■ **WHAT IS BEING ASKED**
Using the data below, copy every line that contains the word "pixels".

■ **DATA RECORDS**
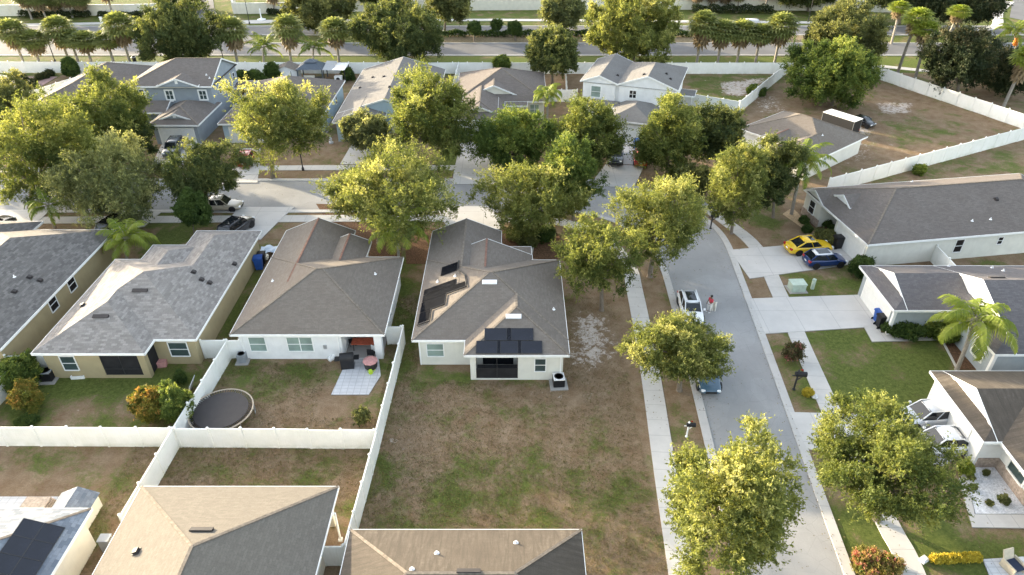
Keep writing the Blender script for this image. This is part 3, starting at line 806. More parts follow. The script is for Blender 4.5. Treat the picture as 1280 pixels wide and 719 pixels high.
# --- three roofs along the bottom edge
E_ = House('ivory house whose tan and slate hip roof fills the lower left', 'house', (-16.3, 20))
E_.vol(-22.2, -10.4, 8, 27.9, wall='cream_wall', walls=False)
wb = E_.wb.setdefault('cream_wall', MB())
q = lambda x0,x1,y0,y1,z0,z1: wb.box((*E_.L(x0,y0),z0),(*E_.L(x1,y1),z1))
q(-21.78,-13.4,8.5,27.48,0,2.655); q(-13.4,-10.82,8.501,24.4,0,2.654); q(-11.15,-10.821,27.15,27.479,0,2.653)
E_.finish('roof_tan')
E_.vent(171,690,'dark'); E_.vent(252,663,'ridge')
F_ = House('house with streaky stained tan roof cut off by the bottom edge', 'house', (-2.6, 20))
F_.vol(-9.1, 3.9, 17.3, 24.85, wall='cream_wall')
F_.vol(-9.1, 3.9, 8, 19.5, wall='cream_wall', axis='y', ends='hh', caps=False, p=.28)
F_.finish('roof_tan_stained')
F_.vent(586,715,'ridge')
for p in ((515,712),(546,692),(645,679)): F_.vent(*p, 'pipe')
H_ = House('pale yellow house with blue grey mottled roof and black solar array', 'house', (-30, 22))
H_.vol(-36, -24.4, 12, 26.3, wall='cream_wall')
H_.finish('roof_blue')
for i_, j_ in [(i, j) for i in range(2) for j in range(5)]+[(2, j) for j in range(2, 5)]+[(3, j) for j in range(3, 5)]:
    x, y = -25.0-(i_+.5)*1.0, 24.75-(j_+.5)*1.08; lx, ly = H_.L(x, y)
    H_.panel_at(Vector((lx, ly, H_.rz_(lx, ly))), Vector((.387, 0, .922)), 1.03, 1.03)

# --- right side of the street
Rr = House('cream house with big brown grey roof behind the yellow and blue cars', 'house', (33.4, 56.4), R(8.8))
Rr.vol(0, 26, 0, 12, wall='ivory_wall', walls=False)
Rr.vol(.0, 9, 8.05, 12.0, axis='x', ends='gn', wall='ivory_wall', caps=False)
Rr.vol(1.5, 8, 5.9, 8.9, axis='x', ends='gn', wall='trim', caps=False, e=3.5, walls=False, p=.5, gw=.06)
wb = Rr.wb['ivory_wall']
wb.box((.42,.42,0),(25.5,5.9,2.655)); wb.box((2.6,5.9,0),(25.49,11.58,2.654))
wb = Rr.wb.setdefault('stone_base', MB()); wb.box((.085,8.3,0),(.16,11.7,.9))
Rr.finish('roof_violet')
Rr.window('W', 10.0, .12, .95, 1.0, 1.35, 'glass_dark', 1, trim=.06)
for x, z, h in ((10.2,.85,1.35),(14.6,1.35,.75),(18.9,.85,1.35)): Rr.window('S', x, .42, z, .8 if h > 1 else .5, h, 'glass_dark', 1)
Rr.garage('W', 3.1, .42, 4.6)
for p in ((1215,276.5),(1238,274.5),(1140,227.5)): Rr.vent(*p)
Rr.vent(1245,249.5,'dark')
T = House('grey blue house with dark roof and white gables beside the big palm', 'house', (38, 47))
T.vol(31.1, 41, 45.9, 52.7, axis='x', ends='hh', wall='slate_wall', caps=False)
T.vol(32.2, 42, 45.9, 52.7, axis='x', ends='gn', e=2.805, wall='trim', walls=False, caps=False, gw=.03)
T.vol(36.1, 50, 40.3, 52.7, axis='x', ends='hh', wall='slate_wall', caps=False)
T.vol(37.7, 52, 40.3, 52.7, axis='x', ends='gh', e=2.81, wall='trim', walls=False, caps=False, gw=.03)
T.finish('roof_dark')
T.garage('W', 49.2, 31.52, 4.6)
T.window('W', 42.4, 36.52, .9, 1.3, 1.35, 'glass', 1, trim=.13)
for x, y in ((31.5,46.3),(36.5,40.7)): b = MB(); b.box((*T.L(x-.1,y-.1),0),(*T.L(x+.14,y+.14),2.6)); b.build('corner_trim', M['trim'], T.root)
for p in ((1186,333),(1240,335),(1254,339)): T.vent(*p)
T.vent(1246,347.5,'ridge')
U = House('white house with tan dark roof and stone base beside the gravel bed', 'house', (36, 33))
U.vol(30.3, 37, 31.5, 38.4, axis='x', ends='hn', wall='white_wall', caps=False)
U.vol(31.2, 38, 31.5, 38.4, axis='x', ends='gn', e=2.81, wall='trim', walls=False, caps=False, gw=.03)
U.vol(31.4, 46, 24.0, 38.38, axis='x', ends='hh', wall='white_wall', caps=False, p=.40, walls=False)
wb = U.wb['white_wall']
q = lambda x0,x1,y0,y1,z0,z1: wb.box((*U.L(x0,y0),z0),(*U.L(x1,y1),z1))
q(32.3,45.5,28.6,37.9,0,2.62); q(33.6,45.4,24.5,28.6,0,2.61)
U.wb.setdefault('stone_base', MB()).box((*U.L(32.22,28.65),0),(*U.L(32.3,31.9),.85))
U.wb['stone_base'].box((*U.L(30.9,31.84),0),(*U.L(32.25,31.92),.85))
U.finish('roof_tan_stained')
U.window('W', 30.3, 32.3, .95, 1.5, 1.3, 'glass', 1, 1, trim=.12)
U.garage('W', 35.6, 30.72, 4.6)

# --- far side of the cross street
V = House('two storey grey house with white garage door behind the trees', 'house', (-47, 98))
V.vol(-53.0, -41.1, 94.2, 105.1, e=5.6, axis='x', ends='hg', wall='grey_wall', gw=.3)
V.vol(-48.5, -42.8, 93.9, 100, e=5.75, axis='y', ends='gn', wall='grey_wall', walls=False, caps=False, p=.36)
V.vol(-47.6, -40.95, 87.1, 96, e=2.8, axis='y', ends='hh', wall='grey_wall')
V.vol(-46.6, -42, 88.1, 93, e=3.15, axis='y', ends='gn', wall='grey_wall', walls=False, caps=False, p=.36)
V.vol(-52.8, -47, 91.5, 96, e=2.9, axis='x', ends='gg', wall='grey_wall', caps=False, walls=False)
V.vol(-41.3, -38.6, 102, 105.5, e=2.9, axis='x', ends='gg', wall='grey_wall', caps=False, walls=False, p=.2)
V.finish('roof_violet')
V.garage('S', -44.2, 87.52, 4.4)
for x, w in ((-51.4,1.3),(-47.3,.9),(-42.7,.9)): V.window('S', x, 94.62, 3.7 if w < 1 else 3.4, w, 1.15 if w < 1 else 1.6, 'glass', 1, 2, trim=.2)
for y in (97.5,99.5,103.3): V.window('E', y, -41.4, 3.6, .7, 1.1, 'glass_dark', 1)
for x, y, z in ((-45.65,93.9,6.0),(-44.3,88.1,3.4)): V.plate('gable_vent', 'S', x, y+.12, z, .38, .5, 'trim', .05)
for y in (103.2, 105.2): V.plate('porch_post', 'E', y, -38.9, 0, .14, 2.75, 'trim', .14)
for p in ((258,94),(262,98)): V.vent(*p)
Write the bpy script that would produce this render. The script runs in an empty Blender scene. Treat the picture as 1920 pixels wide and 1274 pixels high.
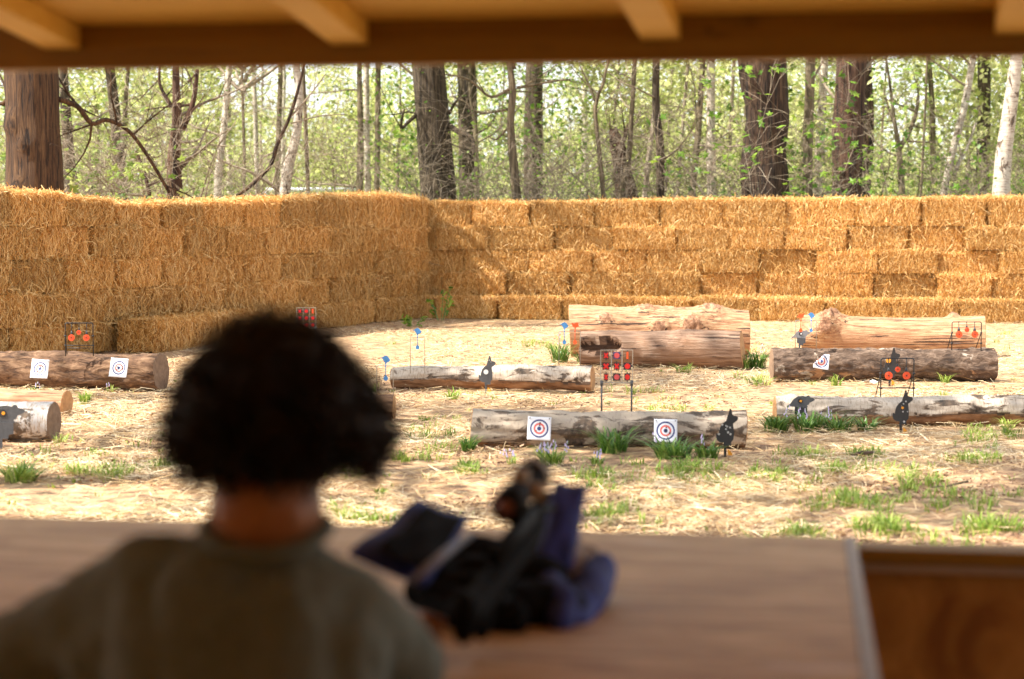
import bpy, bmesh, math, random
import numpy as np
from mathutils import Vector, Matrix, noise as mnoise

# ------------------------------------------------------------------ camera, world, sun, exposure
SC = bpy.context.scene
COL = SC.collection
CAM_H = 1.27
FPX = 3500.0                       # focal length in pixels of the 1920 px wide photograph
PITCH = math.atan(203.0 / FPX)
cd = bpy.data.cameras.new('camera')
cam = bpy.data.objects.new('camera', cd)
COL.objects.link(cam)
cam.location = (0, 0, CAM_H)
cam.rotation_euler = (math.pi / 2 - PITCH, 0, 0)
cd.sensor_width = 36.0
cd.lens = FPX / 1920 * 36.0
cd.clip_start = 0.05
cd.clip_end = 900
cd.dof.use_dof = True
cd.dof.focus_distance = 15.5
cd.dof.aperture_fstop = 2.9
SC.camera = cam

SUN_EL = math.radians(52)
SUN_DIR = Vector((-math.cos(SUN_EL) * math.cos(math.radians(15)), -math.cos(SUN_EL) * math.sin(math.radians(15)), math.sin(SUN_EL)))
W = bpy.data.worlds.new('World')
SC.world = W
W.use_nodes = True
wn = W.node_tree.nodes
wl = W.node_tree.links
bg = wn['Background']
sky = wn.new('ShaderNodeTexSky')
sky.sky_type = 'NISHITA'
sky.sun_disc = False
sky.sun_elevation = SUN_EL
sky.sun_rotation = math.atan2(SUN_DIR.x, SUN_DIR.y)
sky.dust_density = 1.0
sky.ozone_density = 0.6
hs = wn.new('ShaderNodeHueSaturation')
hs.inputs['Saturation'].default_value = 0.28
hs.inputs['Value'].default_value = 1.2
wl.new(sky.outputs[0], hs.inputs['Color'])
wl.new(hs.outputs[0], bg.inputs['Color'])
bg.inputs['Strength'].default_value = 0.12
sl = bpy.data.lights.new('sun', 'SUN')
sun = bpy.data.objects.new('sun', sl)
COL.objects.link(sun)
sl.energy = 5.0
sl.angle = math.radians(0.53)
sl.color = (1.0, 0.93, 0.82)
sun.rotation_euler = SUN_DIR.to_track_quat('Z', 'Y').to_euler()
vs = SC.view_settings
vs.view_transform = 'Standard'
vs.look = 'None'
vs.exposure = 1.33
vs.gamma = 1
SC.cycles.use_denoising = True
SC.cycles.max_bounces = 8
SC.cycles.diffuse_bounces = 5
SC.cycles.transmission_bounces = 4
SC.cycles.transparent_max_bounces = 6
SC.cycles.sample_clamp_indirect = 6

rnd = random.Random(7)
RNG = np.random.default_rng(11)
cp, sp_ = math.cos(PITCH), math.sin(PITCH)

def ray(px, py):
    u = 637 - py
    return Vector((px - 960, FPX * cp + u * sp_, -FPX * sp_ + u * cp))

def at(px, py, z=0.0):             # point of the horizontal plane z seen at that pixel
    r = ray(px, py)
    t = (z - CAM_H) / r.z
    return Vector((r.x * t, r.y * t, z))

def atd(px, py, Y):                # point at distance Y seen at that pixel
    r = ray(px, py)
    t = Y / r.y
    return Vector((r.x * t, Y, CAM_H + r.z * t))

# ------------------------------------------------------------------ object helpers
def tag(o, label=None, cat=None, group=None, kind=None):
    if label: o['label'] = label
    if cat: o['category'] = cat
    if group: o['group'] = group
    if kind: o['kind'] = kind
    return o

def link(name, data, parent=None, loc=None, rot=None):
    o = bpy.data.objects.new(name, data)
    COL.objects.link(o)
    if parent is not None: o.parent = parent
    if loc is not None: o.location = loc
    if rot is not None: o.rotation_euler = rot
    return o

def empty(name, loc, rz=0):
    o = link(name, None, None, loc, (0, 0, rz))
    o.empty_display_size = 0.1
    return o

def npmesh(name, V, F, mats, r=None, midx=None, smooth=False):
    """V (n,3); F = list of integer arrays (k,3) or (k,4)"""
    if isinstance(F, np.ndarray): F = [F]
    F = [np.asarray(f, dtype=np.int32) for f in F if len(f)]
    me = bpy.data.meshes.new(name)
    V = np.asarray(V, dtype=np.float32)
    me.vertices.add(len(V))
    me.vertices.foreach_set('co', V.ravel())
    nl = sum(f.size for f in F)
    nf = sum(len(f) for f in F)
    me.loops.add(nl)
    me.loops.foreach_set('vertex_index', np.concatenate([f.ravel() for f in F]))
    me.polygons.add(nf)
    tot = np.concatenate([np.full(len(f), f.shape[1], dtype=np.int32) for f in F])
    st = np.concatenate([[0], np.cumsum(tot)[:-1]]).astype(np.int32)
    me.polygons.foreach_set('loop_start', st)
    if midx is not None:
        me.polygons.foreach_set('material_index', np.asarray(midx, dtype=np.int32))
    me.polygons.foreach_set('use_smooth', np.full(nf, smooth, dtype=bool))
    me.update(calc_edges=True)
    if r is not None:
        a = me.attributes.new('rnd', 'FLOAT', 'FACE')
        a.data.foreach_set('value', np.asarray(r, dtype=np.float32))
    for m in (mats if isinstance(mats, (list, tuple)) else [mats]):
        me.materials.append(m)
    return me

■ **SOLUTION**
Keep writing the Blender script for this image. This is part 3, starting at line 806. More parts follow. The script is for Blender 4.5. Treat the picture as 1280 pixels wide and 719 pixels high.
Write the bpy script that would produce this render. The script runs in an empty Blender scene. Treat the picture as 1920 pixels wide and 1274 pixels high.
FPX = 3500.0                       # focal length in pixels of the 1920 px wide photograph